Write out the data below in full. Keep it exact.

** Start of Data segment **

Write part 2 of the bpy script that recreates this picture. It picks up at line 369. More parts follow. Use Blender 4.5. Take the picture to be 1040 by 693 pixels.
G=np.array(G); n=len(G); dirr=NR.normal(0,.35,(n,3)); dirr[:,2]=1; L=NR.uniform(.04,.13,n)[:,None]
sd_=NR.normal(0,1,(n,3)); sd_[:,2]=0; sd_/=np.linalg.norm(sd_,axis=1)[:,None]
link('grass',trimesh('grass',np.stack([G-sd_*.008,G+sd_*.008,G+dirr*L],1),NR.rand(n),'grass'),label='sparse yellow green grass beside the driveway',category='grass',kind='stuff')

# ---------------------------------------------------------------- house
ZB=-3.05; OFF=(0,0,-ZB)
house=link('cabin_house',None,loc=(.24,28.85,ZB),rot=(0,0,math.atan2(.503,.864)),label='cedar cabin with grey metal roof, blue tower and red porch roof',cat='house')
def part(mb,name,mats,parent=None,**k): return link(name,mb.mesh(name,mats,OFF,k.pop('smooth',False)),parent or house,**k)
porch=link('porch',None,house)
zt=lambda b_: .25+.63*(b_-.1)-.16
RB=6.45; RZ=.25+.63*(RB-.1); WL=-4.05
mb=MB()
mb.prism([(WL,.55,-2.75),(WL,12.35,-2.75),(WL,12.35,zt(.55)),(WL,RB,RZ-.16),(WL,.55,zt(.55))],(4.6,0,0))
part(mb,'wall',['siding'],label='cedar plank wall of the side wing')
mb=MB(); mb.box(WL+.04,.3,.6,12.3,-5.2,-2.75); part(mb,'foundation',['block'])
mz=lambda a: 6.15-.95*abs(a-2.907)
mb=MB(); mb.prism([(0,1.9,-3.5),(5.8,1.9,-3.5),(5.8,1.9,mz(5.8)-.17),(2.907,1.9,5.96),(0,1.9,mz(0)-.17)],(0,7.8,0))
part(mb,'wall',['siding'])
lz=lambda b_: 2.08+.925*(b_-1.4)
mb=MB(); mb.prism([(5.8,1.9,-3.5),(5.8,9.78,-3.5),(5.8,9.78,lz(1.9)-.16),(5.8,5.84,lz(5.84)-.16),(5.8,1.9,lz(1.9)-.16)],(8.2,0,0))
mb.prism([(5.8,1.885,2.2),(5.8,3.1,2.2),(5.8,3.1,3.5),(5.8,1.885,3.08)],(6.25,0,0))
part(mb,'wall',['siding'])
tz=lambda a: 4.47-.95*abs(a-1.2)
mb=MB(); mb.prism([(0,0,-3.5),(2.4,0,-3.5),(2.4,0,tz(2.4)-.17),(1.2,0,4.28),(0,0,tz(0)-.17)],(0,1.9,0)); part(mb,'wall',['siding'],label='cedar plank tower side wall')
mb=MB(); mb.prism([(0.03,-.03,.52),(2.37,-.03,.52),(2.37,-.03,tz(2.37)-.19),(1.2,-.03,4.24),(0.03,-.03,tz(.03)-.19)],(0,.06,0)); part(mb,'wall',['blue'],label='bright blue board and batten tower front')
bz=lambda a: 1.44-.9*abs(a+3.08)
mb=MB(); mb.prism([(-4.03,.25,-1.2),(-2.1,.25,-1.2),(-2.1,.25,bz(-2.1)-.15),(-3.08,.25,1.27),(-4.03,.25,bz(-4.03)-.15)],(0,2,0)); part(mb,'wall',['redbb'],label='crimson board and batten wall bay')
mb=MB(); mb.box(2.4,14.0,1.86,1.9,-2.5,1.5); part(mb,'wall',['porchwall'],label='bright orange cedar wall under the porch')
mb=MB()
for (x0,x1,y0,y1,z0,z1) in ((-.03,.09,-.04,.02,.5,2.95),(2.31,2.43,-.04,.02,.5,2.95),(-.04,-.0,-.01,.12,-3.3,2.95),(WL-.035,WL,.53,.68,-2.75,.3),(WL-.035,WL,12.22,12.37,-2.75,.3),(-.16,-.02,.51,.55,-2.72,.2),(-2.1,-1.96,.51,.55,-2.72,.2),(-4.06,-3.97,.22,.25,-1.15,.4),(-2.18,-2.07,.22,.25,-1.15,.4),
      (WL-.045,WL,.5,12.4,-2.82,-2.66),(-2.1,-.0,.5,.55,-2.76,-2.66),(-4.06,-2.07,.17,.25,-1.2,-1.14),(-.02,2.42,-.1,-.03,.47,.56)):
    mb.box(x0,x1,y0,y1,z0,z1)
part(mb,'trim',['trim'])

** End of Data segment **

▶ **Full response**:
Write part 2 of the bpy script that recreates this picture. It picks up at line 369. More parts follow. Use Blender 4.5. Take the picture to be 1040 by 693 pixels.
G=np.array(G); n=len(G); dirr=NR.normal(0,.35,(n,3)); dirr[:,2]=1; L=NR.uniform(.04,.13,n)[:,None]
sd_=NR.normal(0,1,(n,3)); sd_[:,2]=0; sd_/=np.linalg.norm(sd_,axis=1)[:,None]
link('grass',trimesh('grass',np.stack([G-sd_*.008,G+sd_*.008,G+dirr*L],1),NR.rand(n),'grass'),label='sparse yellow green grass beside the driveway',category='grass',kind='stuff')

# ---------------------------------------------------------------- house
ZB=-3.05; OFF=(0,0,-ZB)
house=link('cabin_house',None,loc=(.24,28.85,ZB),rot=(0,0,math.atan2(.503,.864)),label='cedar cabin with grey metal roof, blue tower and red porch roof',cat='house')
def part(mb,name,mats,parent=None,**k): return link(name,mb.mesh(name,mats,OFF,k.pop('smooth',False)),parent or house,**k)
porch=link('porch',None,house)
zt=lambda b_: .25+.63*(b_-.1)-.16
RB=6.45; RZ=.25+.63*(RB-.1); WL=-4.05
mb=MB()
mb.prism([(WL,.55,-2.75),(WL,12.35,-2.75),(WL,12.35,zt(.55)),(WL,RB,RZ-.16),(WL,.55,zt(.55))],(4.6,0,0))
part(mb,'wall',['siding'],label='cedar plank wall of the side wing')
mb=MB(); mb.box(WL+.04,.3,.6,12.3,-5.2,-2.75); part(mb,'foundation',['block'])
mz=lambda a: 6.15-.95*abs(a-2.907)
mb=MB(); mb.prism([(0,1.9,-3.5),(5.8,1.9,-3.5),(5.8,1.9,mz(5.8)-.17),(2.907,1.9,5.96),(0,1.9,mz(0)-.17)],(0,7.8,0))
part(mb,'wall',['siding'])
lz=lambda b_: 2.08+.925*(b_-1.4)
mb=MB(); mb.prism([(5.8,1.9,-3.5),(5.8,9.78,-3.5),(5.8,9.78,lz(1.9)-.16),(5.8,5.84,lz(5.84)-.16),(5.8,1.9,lz(1.9)-.16)],(8.2,0,0))
mb.prism([(5.8,1.885,2.2),(5.8,3.1,2.2),(5.8,3.1,3.5),(5.8,1.885,3.08)],(6.25,0,0))
part(mb,'wall',['siding'])
tz=lambda a: 4.47-.95*abs(a-1.2)
mb=MB(); mb.prism([(0,0,-3.5),(2.4,0,-3.5),(2.4,0,tz(2.4)-.17),(1.2,0,4.28),(0,0,tz(0)-.17)],(0,1.9,0)); part(mb,'wall',['siding'],label='cedar plank tower side wall')
mb=MB(); mb.prism([(0.03,-.03,.52),(2.37,-.03,.52),(2.37,-.03,tz(2.37)-.19),(1.2,-.03,4.24),(0.03,-.03,tz(.03)-.19)],(0,.06,0)); part(mb,'wall',['blue'],label='bright blue board and batten tower front')
bz=lambda a: 1.44-.9*abs(a+3.08)
mb=MB(); mb.prism([(-4.03,.25,-1.2),(-2.1,.25,-1.2),(-2.1,.25,bz(-2.1)-.15),(-3.08,.25,1.27),(-4.03,.25,bz(-4.03)-.15)],(0,2,0)); part(mb,'wall',['redbb'],label='crimson board and batten wall bay')
mb=MB(); mb.box(2.4,14.0,1.86,1.9,-2.5,1.5); part(mb,'wall',['porchwall'],label='bright orange cedar wall under the porch')
mb=MB()
for (x0,x1,y0,y1,z0,z1) in ((-.03,.09,-.04,.02,.5,2.95),(2.31,2.43,-.04,.02,.5,2.95),(-.04,-.0,-.01,.12,-3.3,2.95),(WL-.035,WL,.53,.68,-2.75,.3),(WL-.035,WL,12.22,12.37,-2.75,.3),(-.16,-.02,.51,.55,-2.72,.2),(-2.1,-1.96,.51,.55,-2.72,.2),(-4.06,-3.97,.22,.25,-1.15,.4),(-2.18,-2.07,.22,.25,-1.15,.4),
      (WL-.045,WL,.5,12.4,-2.82,-2.66),(-2.1,-.0,.5,.55,-2.76,-2.66),(-4.06,-2.07,.17,.25,-1.2,-1.14),(-.02,2.42,-.1,-.03,.47,.56)):
    mb.box(x0,x1,y0,y1,z0,z1)
part(mb,'trim',['trim'])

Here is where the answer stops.